Op een hete zomerse middag lopen mijn broer en ik het pad op naar de ingang van het verzorgingshuis. Ik met een puutje met haring in de hand. Voor het gebouw, in de schaduw zie ik Henk al van ver zitten, midden in een groepje vrouwen als een blije haan tussen zijn kippen. De vrouwen in het gezelschap lachen als Henk een opmerking maakt. Ik heb het gevoel dat het over mijn broer en mij gaat.
Even later in zijn appartement overhandig ik Henk zijn haring, zijn lievelingskostje. ‘Mag ik ze wel even bewaren tot vanavond?’ vraagt hij zacht. Mijn broer en ik knikken en terloops vlijt hij de haring in de koelkast. We raken in gesprek. Via de dingen, de foto’s, in de kamer belanden we op het levenspad van Henk.

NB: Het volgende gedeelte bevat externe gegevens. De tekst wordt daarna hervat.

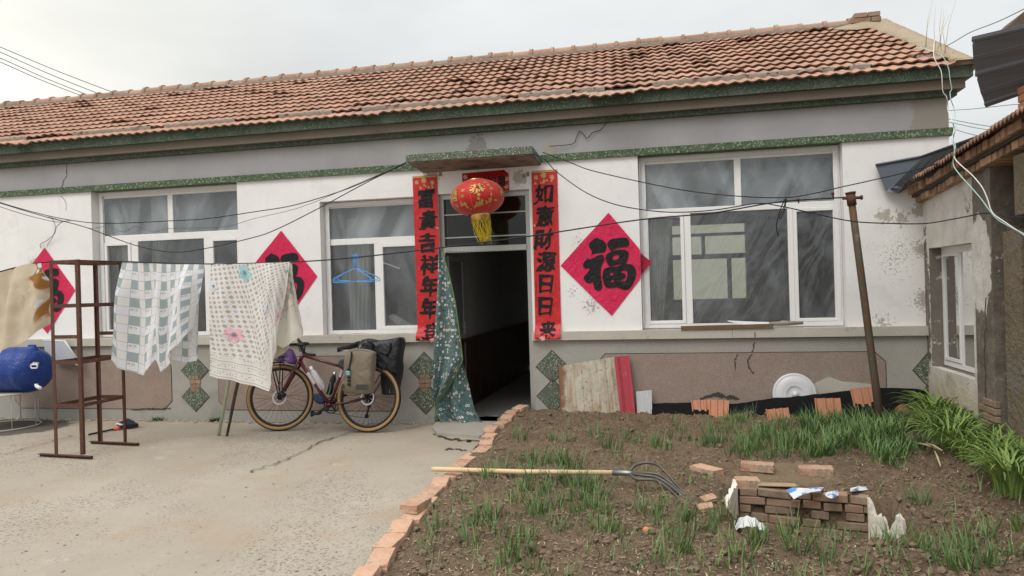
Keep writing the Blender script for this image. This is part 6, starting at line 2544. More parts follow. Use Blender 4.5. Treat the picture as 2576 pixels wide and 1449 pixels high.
ht_t, ht_b = BP(763, 889), BP(754.5, 909)
st_t, st_c = BP(872, 905), BP(866, 926)
fr = MB()
fr.tube([ht_t, ht_b], .022, 12)
fr.tube([ht_t + (ht_b - ht_t) * .25, BP(864, 924)], .0165, 10)
fr.tube([ht_b, bb], .021, 10)
fr.tube([BP(871, 908), bb], .0175, 10)
for s in (-1, 1):
    fr.tube([st_c + BNRM * s * .018, ra + BNRM * s * .06 + Vector((0, 0, .01))], .009, 8)
    fr.tube([bb + BNRM * s * .03, BP(850, 1018) + BNRM * s * .05, ra + BNRM * s * .062], .011, 8)
fr.tube([bb - BNRM * .036, bb + BNRM * .036], .026, 12)
fo = fr.build('frame', MT['frame'], bike)
ORG[fo] = ORG[bike]
p0, p1 = ht_b.lerp(bb, .27), ht_b.lerp(bb, .52)
d = MB()
d.tube([p0, p1], .0222, 10, caps=False)
d.build('decal', MT['decal'], fo)
d = MB()
p0, p1 = BP(871, 908).lerp(bb, .20), BP(871, 908).lerp(bb, .36)
d.tube([p0, p1], .0186, 10, caps=False)
d.build('decal', MT['decal'], fo)
f = MB()
crown = ht_b + (ht_b - ht_t) * .15
f.tube([crown - BNRM * .05, crown + BNRM * .05], .022, 8)
fax2 = Vector((.30, -1, BLEAN)).normalized()
for s in (-1, 1):
    f.tube([crown + BNRM * s * .048, crown.lerp(fa, .5) + fax2 * s * .058 + Vector((-.0, 0, 0)), fa + fax2 * s * .058], [.018, .016, .011], 10)
f.build('fork', MT['frame'], bike)
rk2 = MB()
for s in (-1, 1):
    for dx in (-.10, .02):
        rk2.tube([fa + fax2 * s * .07, fa + fax2 * s * .07 + Vector((dx, .02, .40))], .006, 6)
    rk2.tube([fa + fax2 * s * .07 + Vector((-.12, .02, .40)), fa + fax2 * s * .07 + Vector((.05, .02, .40))], .006, 6)
rk2.build('front_rack', MT['black'], bike)
s = MB()
sp = BP(880, 884)
s.tube([BP(871, 908), sp], .014, 8)
s.build('seat_post', MT['black'], bike)
s = MB()
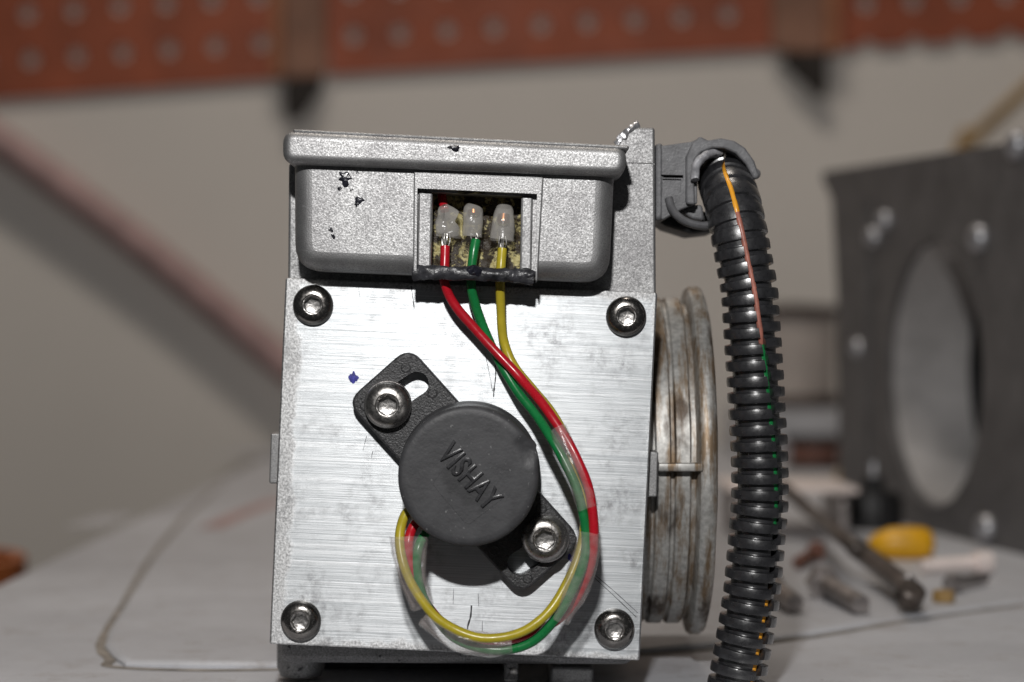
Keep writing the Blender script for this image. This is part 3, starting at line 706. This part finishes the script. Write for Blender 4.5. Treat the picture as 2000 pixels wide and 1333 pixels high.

Henk is een ondernemerszoon die goed kon handballen. Heel goed kon handballen zelfs. Dat bleef niet onopgemerkt. Aan het eind van zijn tienerjaren gooit hij zich in het Nederlands jeugdteam. Een mooie handbalcarrière, en een leuke vriendin. Het geluk lacht Henk toe.
Maar dan op een noodlottige avond wordt hij op zijn fiets geschept door een auto. De bestuurder rijdt door. Op het eerste gezicht lijkt er niet zoveel aan de hand. Maar dan komt de pijn. Een pijn die nooit meer weg zal gaan. Hij moet stoppen met handbal. Tijdens zijn maandenlange revalidatie in Beatrixoord raakt hij zijn vriendin kwijt aan zijn beste vriend.
Ondanks een oneindige reeks aan medische behandelingen gaat de verscheurende pijn van het ongeluk nooit meer weg. Niemand weet waar de mysterieuze pijn in zijn lijf vandaan komt. Hij kan niet lopen, niet lang zitten en niet lang liggen. In de loop der jaren wordt het alleen maar erger en belandt hij in een rolstoel en in het verzorgingshuis.
Henk vertelt het allemaal, met nog steeds met die guitige blik in zijn ogen. De blik verandert in verdriet als hij het over zijn overleden vrouw heeft. ‘Ik zie haar hier elke nacht voor me. Ik mis haar nog elke dag…’
Twee broers slikken en knijpen met hun ogen om het droog te houden.
‘Het is nu klaar’, zegt Henk dan. ‘Over twee weken gaat het gebeuren…’ Er klinkt heel veel opluchting en vastberadenheid in zijn stem. Meer dan vijftig jaar verdroeg hij de pijn. Voor de buitenwereld met een lach. Alleen met zichzelf moet het een hel zijn geweest. Henk, je bent een held, denk ik uit de grond van mijn hart.
‘Nog bedankt voor de haring….‘ is het laatste wat ik van hem hoor.
Tijdens mijn vakantie krijg ik een appje van mijn broer met een foto waarop Henk voor de laatste keer wordt weggereden uit het verzorgingstehuis.
Om dan te bedenken dat die automobilist die Henk ondersteboven heeft gereden, zich nooit heeft gemeld.

Erik Hulsegge

Op deze plek wil ik mijn collega’s die mij de afgelopen weken hebben vervangen, heel erg bedanken. Pantertjes binnenje!